### Task requirements
Pick out the lines below that include the string "objects".

### Excerpted records
════════════════════

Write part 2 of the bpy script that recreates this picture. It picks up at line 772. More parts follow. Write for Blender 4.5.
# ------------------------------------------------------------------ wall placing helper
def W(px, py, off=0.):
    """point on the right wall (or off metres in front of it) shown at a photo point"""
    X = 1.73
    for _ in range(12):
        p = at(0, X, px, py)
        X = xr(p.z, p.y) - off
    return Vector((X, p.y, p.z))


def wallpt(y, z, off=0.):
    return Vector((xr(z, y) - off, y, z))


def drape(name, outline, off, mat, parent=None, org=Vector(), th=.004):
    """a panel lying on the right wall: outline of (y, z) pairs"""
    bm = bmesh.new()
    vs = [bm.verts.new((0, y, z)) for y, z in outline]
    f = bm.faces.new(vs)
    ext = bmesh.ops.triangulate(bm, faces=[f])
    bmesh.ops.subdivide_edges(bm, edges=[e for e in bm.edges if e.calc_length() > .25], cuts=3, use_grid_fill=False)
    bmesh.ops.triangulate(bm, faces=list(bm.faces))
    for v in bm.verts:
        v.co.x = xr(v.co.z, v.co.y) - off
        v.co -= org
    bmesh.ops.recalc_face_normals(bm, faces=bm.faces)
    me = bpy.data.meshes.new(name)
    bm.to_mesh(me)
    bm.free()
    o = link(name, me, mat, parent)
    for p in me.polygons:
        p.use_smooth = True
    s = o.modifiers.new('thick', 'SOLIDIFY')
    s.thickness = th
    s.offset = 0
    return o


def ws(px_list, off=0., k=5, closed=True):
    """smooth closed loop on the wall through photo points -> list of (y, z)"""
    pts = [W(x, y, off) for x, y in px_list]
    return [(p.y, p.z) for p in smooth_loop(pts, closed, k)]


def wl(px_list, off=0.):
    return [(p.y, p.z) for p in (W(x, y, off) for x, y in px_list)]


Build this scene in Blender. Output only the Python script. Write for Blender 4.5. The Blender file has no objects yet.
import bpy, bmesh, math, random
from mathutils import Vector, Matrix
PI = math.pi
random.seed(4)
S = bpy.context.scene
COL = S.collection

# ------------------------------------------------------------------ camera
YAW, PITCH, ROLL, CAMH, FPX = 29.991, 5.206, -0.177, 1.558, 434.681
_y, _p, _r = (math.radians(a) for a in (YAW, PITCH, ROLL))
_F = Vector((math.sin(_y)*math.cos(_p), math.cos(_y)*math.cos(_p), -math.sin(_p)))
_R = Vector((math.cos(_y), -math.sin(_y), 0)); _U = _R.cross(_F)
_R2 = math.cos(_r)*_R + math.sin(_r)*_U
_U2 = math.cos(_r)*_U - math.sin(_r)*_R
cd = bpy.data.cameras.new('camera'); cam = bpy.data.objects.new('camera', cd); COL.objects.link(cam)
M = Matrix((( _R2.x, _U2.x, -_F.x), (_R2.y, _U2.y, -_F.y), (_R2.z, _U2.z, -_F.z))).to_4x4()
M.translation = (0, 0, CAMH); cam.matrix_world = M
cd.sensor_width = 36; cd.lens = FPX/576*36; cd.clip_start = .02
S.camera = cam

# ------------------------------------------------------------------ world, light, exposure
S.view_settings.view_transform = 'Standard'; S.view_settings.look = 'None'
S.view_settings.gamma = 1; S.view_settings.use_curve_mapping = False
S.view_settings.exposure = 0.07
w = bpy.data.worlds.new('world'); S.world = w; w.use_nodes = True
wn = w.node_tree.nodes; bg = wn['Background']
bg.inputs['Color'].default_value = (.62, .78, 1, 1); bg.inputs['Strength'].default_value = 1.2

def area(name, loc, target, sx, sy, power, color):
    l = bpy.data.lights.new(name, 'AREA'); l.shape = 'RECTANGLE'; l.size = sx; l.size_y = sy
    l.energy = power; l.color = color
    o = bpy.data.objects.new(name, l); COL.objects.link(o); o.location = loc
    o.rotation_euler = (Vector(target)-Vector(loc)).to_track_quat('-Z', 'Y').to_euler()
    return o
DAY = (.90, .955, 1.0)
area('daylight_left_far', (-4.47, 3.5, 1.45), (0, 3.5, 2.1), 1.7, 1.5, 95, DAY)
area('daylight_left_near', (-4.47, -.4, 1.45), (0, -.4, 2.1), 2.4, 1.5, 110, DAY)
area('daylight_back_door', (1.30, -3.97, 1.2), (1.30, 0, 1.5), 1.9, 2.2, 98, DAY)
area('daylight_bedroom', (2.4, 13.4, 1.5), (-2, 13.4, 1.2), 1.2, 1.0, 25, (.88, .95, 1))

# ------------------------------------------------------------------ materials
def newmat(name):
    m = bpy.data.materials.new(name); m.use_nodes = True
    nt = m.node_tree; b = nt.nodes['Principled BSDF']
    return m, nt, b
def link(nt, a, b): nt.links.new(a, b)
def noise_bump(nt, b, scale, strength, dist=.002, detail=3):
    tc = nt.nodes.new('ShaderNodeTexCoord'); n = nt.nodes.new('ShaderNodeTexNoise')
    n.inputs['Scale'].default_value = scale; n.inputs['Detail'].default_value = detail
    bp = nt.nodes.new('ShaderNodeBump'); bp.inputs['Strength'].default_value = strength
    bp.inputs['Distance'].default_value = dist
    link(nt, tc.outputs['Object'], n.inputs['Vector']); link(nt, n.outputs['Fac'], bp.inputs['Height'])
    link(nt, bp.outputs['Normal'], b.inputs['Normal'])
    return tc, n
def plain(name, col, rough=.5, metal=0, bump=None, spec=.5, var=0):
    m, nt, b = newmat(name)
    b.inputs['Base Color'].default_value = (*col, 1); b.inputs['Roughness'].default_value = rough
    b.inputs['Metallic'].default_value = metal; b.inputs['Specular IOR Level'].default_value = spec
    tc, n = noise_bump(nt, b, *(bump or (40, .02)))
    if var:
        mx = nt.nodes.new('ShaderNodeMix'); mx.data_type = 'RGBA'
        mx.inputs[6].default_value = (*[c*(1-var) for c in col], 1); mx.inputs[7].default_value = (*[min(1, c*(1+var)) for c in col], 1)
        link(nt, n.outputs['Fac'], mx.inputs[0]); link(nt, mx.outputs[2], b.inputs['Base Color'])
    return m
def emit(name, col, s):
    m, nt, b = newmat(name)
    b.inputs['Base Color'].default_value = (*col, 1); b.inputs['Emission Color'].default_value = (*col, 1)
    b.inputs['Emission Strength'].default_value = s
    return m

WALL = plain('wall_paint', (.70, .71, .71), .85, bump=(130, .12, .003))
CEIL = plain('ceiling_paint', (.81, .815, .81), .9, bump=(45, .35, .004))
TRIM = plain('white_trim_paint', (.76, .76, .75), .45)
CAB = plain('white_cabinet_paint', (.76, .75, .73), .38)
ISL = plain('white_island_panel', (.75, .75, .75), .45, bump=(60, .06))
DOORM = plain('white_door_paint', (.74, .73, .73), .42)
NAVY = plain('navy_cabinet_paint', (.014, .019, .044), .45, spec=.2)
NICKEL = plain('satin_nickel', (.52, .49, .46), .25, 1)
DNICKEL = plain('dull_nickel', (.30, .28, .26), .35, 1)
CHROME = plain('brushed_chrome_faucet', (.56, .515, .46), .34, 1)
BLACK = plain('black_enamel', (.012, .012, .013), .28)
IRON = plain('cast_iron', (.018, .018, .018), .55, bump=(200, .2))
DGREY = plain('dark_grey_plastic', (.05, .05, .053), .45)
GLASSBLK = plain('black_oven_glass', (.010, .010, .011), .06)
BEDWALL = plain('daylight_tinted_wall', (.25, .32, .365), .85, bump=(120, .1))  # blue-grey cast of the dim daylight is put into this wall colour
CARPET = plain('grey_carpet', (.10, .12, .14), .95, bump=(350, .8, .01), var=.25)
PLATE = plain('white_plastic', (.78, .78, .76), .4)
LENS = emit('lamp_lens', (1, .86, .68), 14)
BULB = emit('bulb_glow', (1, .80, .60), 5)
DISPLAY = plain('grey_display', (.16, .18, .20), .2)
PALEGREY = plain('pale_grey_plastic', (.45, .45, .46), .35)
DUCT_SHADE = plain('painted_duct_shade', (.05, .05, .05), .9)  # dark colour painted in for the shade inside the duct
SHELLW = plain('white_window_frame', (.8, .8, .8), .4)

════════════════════

### Output for this exercise
Build this scene in Blender. Output only the Python script. Write for Blender 4.5. The Blender file has no objects yet.
cd = bpy.data.cameras.new('camera'); cam = bpy.data.objects.new('camera', cd); COL.objects.link(cam)
    o = bpy.data.objects.new(name, l); COL.objects.link(o); o.location = loc